Critics, however, claim that the arrests are, in actuality, a move to secure bargaining chips to be used against the nations in which citizens belong in order to secure the release of Venezuelan officials with close ties to Maduro held in those nations or to pressure nations to avoid publicly attacking the president. Prior evidence of foreign citizens being used as bargaining chips includes a prisoner transfer between the US and Venezuela in December 2023, in which ten American prisoners were exchanged for Alex Saab, a Colombian businessman who is a key figure in Venezuela’s international business deals and was originally arrested in Cape Verde in June 2020 while en route to Iran for money laundering.

Regardless of the purpose for the arrest of the 11 foreign citizens and Maduro’s plans for the group, the future of the 11 is sure to be harsh due to the likelihood of being sent to one of Venezuela’s most infamous prisons, El Helicoid, where many anti-government demonstrators have already been sent.

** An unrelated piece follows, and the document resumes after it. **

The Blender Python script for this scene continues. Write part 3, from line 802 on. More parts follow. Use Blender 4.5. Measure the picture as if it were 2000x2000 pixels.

This prison was originally intended to be a shopping mall during Venezuela’s more prosperous years but was later turned into a prison managed by the Bolivarian National Intelligence Service (SEBIN). Former prisoners held in El Helicoid report that those held within the impromptu prison were victims of systematic torture by their jailers, while others recount an evidence storage room converted into a prison cell known as "Guantanamo," which held 50 prisoners without sunlight, water, or toilets.

As the conflict between Maduro and the opposition seems to be never-ending, the future of Venezuela hangs in the balance between six more years under Maduro and his PSUV or change under the Unitary Platform and Gonzalez.